TEMPO.CO, Yogyakarta - Dosen Jurusan Arsitektur Fakultas Teknik Universitas Gadjah Mada (UGM) Laretna T. Adhisakti menilai kondisi sampah visual akibat iklan luar ruang di DIY sudah gawat darurat. Tak hanya soal pemasangan iklan yang tidak pada tempatnya, juga jumlah papan reklame yang sangat banyak. “Yogyakarta gawat darurat iklan. Saatnya puasa iklan,” kata Laretna dalam sarasehan “Estetika dan Etika Penataan Iklan di Ruang Publik” di gedung Pracimosono Kepatihan Yogyakarta, Kamis 15 Januari 2015.
Dia mencontohkan, banyak papan reklame dipasang di pohon. Akibatnya, orang yang biasanya duduk di bawah pohon untuk menikmati keindahan kota takut karena duduk di bawah billboard. Wajah kota pun tak tampak karena ditutup billboard yang besar dan tidak beraturan. Jembatan pun tak luput menjadi tempat pemasangan papan iklan. Dia minta pemasangan papan reklame dibatasi. “Kawasan cagar budaya harus bebas iklan, juga kawasan pusaka lain,” ujarnya. Iklan juga bisa diganti lewat media cetak, digital.
Baca Juga:
Berdasarkan data Badan Periklanan Daerah Persatuan Perusahaan Periklanan Indonesia (P3I) DIY, jumlah iklan yang dipasang kurun Januari 2013-Oktober 2013 di Kota Yogyakarta 1.329 unit. Jika papan iklan dipajang di tepi jalan kota yang panjangnya 32 meter secara berderet panjangnya 28 kilometer. Artinya, kepadatan iklan 87,5 persen. “Itu yang membuat tidak nyaman publik,” kata Ketua Badan Periklanan Daerah P3I DIY Frasisca Anita Herawati.

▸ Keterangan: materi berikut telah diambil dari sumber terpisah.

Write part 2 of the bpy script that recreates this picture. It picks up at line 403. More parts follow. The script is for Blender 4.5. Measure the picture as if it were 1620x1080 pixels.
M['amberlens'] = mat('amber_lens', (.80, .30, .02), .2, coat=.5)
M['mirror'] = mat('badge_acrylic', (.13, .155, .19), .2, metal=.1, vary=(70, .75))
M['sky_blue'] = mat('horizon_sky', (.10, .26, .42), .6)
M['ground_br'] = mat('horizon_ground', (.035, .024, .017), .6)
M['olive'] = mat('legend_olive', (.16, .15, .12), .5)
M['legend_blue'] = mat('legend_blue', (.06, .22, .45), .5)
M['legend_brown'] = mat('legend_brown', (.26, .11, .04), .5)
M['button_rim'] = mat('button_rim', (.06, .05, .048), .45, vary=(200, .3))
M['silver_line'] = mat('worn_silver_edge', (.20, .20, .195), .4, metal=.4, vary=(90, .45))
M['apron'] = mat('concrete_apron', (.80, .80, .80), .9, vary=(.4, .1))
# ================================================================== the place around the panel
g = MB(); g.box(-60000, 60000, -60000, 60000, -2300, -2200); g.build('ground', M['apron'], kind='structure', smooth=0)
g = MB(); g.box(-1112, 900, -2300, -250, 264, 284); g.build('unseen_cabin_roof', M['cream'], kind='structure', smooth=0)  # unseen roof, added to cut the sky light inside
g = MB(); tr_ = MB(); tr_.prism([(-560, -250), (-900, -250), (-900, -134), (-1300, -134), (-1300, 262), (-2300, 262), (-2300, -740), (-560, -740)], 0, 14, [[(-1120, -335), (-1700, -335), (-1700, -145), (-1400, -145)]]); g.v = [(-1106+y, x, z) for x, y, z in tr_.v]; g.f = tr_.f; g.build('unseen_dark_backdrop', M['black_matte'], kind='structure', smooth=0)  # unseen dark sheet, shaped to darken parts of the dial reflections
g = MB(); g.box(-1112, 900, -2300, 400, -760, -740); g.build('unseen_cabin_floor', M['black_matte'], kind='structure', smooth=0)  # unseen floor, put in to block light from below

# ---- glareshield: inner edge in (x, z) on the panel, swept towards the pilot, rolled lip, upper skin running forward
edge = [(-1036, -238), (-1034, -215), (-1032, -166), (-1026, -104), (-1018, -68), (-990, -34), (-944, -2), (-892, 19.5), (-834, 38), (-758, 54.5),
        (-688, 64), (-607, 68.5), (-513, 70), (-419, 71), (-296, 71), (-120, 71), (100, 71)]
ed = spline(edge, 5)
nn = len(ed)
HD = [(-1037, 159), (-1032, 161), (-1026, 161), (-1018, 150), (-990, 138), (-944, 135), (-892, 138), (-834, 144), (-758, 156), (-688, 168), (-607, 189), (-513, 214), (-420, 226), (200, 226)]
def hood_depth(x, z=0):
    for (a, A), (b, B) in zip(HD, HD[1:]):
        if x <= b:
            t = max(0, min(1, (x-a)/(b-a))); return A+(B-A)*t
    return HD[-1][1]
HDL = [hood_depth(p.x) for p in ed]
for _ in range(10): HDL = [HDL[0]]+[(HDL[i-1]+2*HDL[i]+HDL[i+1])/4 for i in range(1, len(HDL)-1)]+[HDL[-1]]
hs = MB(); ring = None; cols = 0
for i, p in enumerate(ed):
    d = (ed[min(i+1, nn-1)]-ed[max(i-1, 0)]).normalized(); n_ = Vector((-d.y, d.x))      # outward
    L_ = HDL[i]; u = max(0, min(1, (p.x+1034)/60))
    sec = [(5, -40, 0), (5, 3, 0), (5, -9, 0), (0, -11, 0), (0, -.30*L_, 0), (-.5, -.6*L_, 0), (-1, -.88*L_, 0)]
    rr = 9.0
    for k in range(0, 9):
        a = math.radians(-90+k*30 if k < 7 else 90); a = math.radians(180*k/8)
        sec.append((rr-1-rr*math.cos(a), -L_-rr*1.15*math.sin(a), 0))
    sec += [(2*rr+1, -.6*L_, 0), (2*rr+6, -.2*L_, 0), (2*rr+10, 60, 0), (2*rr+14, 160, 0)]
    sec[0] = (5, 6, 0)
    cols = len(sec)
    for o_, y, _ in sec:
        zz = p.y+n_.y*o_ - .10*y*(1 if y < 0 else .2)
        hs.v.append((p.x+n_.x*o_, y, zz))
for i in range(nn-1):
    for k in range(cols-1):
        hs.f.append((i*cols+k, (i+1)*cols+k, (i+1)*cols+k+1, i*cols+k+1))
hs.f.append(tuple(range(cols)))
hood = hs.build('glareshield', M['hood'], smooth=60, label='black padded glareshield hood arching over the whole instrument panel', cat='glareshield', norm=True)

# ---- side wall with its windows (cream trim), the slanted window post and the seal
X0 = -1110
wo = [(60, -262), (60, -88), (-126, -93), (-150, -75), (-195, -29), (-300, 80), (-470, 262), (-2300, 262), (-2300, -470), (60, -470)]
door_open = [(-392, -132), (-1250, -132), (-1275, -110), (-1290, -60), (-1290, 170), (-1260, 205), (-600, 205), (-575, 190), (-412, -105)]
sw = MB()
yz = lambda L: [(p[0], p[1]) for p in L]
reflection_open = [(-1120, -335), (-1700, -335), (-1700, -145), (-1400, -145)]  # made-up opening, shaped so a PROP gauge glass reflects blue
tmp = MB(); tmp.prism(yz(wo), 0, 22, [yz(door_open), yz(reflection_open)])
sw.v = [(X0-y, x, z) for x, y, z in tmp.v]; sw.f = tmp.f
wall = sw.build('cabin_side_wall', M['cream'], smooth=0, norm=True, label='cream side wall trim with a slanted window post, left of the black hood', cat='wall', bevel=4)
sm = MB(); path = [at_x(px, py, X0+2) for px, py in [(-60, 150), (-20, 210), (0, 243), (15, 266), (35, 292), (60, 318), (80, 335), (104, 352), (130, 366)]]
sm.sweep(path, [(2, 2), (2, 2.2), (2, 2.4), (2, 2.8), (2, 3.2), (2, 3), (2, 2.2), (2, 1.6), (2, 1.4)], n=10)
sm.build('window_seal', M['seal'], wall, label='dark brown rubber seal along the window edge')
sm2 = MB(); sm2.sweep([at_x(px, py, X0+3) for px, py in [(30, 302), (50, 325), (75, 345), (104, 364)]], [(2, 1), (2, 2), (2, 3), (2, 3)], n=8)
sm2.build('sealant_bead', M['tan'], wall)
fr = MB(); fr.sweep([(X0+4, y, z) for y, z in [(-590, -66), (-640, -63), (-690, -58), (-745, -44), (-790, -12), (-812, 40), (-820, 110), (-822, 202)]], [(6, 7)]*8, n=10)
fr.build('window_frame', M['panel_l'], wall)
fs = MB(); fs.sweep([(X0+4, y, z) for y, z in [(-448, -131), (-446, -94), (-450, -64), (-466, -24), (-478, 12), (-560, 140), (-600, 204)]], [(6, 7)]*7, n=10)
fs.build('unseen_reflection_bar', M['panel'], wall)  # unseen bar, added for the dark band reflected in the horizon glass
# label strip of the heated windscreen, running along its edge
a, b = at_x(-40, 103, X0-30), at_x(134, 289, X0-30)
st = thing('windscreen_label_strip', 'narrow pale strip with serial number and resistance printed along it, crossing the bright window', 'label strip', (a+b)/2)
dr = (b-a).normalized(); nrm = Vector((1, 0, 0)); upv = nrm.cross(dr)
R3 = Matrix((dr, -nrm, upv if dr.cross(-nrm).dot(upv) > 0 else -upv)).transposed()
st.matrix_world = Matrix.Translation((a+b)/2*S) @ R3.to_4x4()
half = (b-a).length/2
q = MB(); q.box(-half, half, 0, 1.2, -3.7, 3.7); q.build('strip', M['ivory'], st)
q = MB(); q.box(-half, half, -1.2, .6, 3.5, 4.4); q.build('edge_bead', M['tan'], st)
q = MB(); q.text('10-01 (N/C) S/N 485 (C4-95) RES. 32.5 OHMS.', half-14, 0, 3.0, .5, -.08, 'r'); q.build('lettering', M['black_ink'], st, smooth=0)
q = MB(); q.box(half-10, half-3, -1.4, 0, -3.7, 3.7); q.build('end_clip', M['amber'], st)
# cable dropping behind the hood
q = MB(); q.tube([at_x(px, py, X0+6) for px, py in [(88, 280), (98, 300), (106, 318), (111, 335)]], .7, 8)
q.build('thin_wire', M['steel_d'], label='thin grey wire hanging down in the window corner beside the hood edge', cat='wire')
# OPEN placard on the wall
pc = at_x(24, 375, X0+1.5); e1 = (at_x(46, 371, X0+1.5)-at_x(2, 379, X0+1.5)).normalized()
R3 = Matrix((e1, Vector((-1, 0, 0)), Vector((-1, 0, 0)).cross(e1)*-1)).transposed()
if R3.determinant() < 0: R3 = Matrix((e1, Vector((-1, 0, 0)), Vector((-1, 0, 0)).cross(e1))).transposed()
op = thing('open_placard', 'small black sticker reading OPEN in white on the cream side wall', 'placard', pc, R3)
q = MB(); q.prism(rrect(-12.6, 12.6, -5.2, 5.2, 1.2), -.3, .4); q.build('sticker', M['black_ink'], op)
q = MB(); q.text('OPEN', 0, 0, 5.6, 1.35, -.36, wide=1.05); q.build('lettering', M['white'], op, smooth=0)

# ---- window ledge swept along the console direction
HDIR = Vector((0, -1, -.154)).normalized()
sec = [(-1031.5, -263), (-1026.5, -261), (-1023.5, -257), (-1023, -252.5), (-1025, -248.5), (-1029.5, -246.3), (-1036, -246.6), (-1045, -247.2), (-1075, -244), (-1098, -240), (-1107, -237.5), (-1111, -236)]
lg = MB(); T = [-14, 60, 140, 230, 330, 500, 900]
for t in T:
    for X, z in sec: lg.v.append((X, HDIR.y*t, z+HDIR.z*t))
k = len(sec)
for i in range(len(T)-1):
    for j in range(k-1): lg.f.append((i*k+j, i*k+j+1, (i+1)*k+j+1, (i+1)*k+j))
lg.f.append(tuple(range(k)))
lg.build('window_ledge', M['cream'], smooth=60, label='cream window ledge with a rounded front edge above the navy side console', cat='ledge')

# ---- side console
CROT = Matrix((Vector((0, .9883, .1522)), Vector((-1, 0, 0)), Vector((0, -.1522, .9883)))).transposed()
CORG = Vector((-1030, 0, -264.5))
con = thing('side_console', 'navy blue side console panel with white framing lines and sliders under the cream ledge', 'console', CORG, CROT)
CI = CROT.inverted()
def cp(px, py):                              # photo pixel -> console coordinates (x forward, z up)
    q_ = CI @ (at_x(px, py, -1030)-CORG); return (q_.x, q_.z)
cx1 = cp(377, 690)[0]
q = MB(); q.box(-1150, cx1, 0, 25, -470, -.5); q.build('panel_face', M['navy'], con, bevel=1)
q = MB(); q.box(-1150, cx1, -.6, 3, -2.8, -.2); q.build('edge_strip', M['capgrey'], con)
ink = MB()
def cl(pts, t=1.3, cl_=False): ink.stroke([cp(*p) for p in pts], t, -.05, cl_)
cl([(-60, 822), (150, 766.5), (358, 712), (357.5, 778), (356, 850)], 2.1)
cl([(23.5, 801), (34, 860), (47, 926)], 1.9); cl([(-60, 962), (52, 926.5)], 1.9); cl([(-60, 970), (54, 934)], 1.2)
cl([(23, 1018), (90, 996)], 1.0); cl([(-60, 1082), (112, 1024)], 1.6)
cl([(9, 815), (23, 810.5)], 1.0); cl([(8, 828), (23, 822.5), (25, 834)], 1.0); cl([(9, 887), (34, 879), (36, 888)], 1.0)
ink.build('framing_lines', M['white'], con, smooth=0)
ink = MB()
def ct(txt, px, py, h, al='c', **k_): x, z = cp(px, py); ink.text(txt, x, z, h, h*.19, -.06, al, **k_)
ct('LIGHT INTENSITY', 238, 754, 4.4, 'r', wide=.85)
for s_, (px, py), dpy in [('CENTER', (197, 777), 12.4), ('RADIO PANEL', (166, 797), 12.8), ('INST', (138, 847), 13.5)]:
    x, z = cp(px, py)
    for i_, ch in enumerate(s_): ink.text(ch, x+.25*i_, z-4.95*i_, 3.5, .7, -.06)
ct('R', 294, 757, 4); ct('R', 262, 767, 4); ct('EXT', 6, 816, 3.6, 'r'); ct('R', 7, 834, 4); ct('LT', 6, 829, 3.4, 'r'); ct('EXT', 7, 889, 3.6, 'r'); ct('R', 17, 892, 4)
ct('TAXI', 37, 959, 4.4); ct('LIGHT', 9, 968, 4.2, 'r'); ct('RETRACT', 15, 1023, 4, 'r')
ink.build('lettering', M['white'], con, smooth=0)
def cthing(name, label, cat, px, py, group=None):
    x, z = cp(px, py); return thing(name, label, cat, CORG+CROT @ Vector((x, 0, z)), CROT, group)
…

Muncul pula usulan yang perlu dibahas dalam Rancangan Peraturan Daerah tentang Iklan Luar Ruang, yaitu tentang larangan memasang di lokasi tertentu. Lokasi itu meliputi taman kota, ruang terbuka hijau, trotoar, dinding bangunan warisan budaya, jembatan, tiang telpon, listrik, rambu lalu lintas, lampu penerangan jalan, dan pohon, serta penataan dan pembatasan jumlah videotron. “Rancanganperda keistimewaan tentang kebudayaan dan tata ruang harus membahas soal itu,” kata Wakil Ketua Dewan Pendidikan DIY Hari Dendi.
Panitia Khusus Rancangan Peraturan Daerah Penataan Reklame Kota Yogyakarta mengeluarkan rekomendasi untuk tidak mengeluarkan izin baru pemasangan reklame luar ruang. “Kami minta pemberian izin reklame itu bisa dilakukan setelah raperda disahkan, atau bisa dibersihkan paksa,” ujar ketua panitia khusus penataan reklame Suwarto di sela pembahasan raperda itu dengan pemerintah Kota Yogyakarta, Kamis 15 Januari 2015.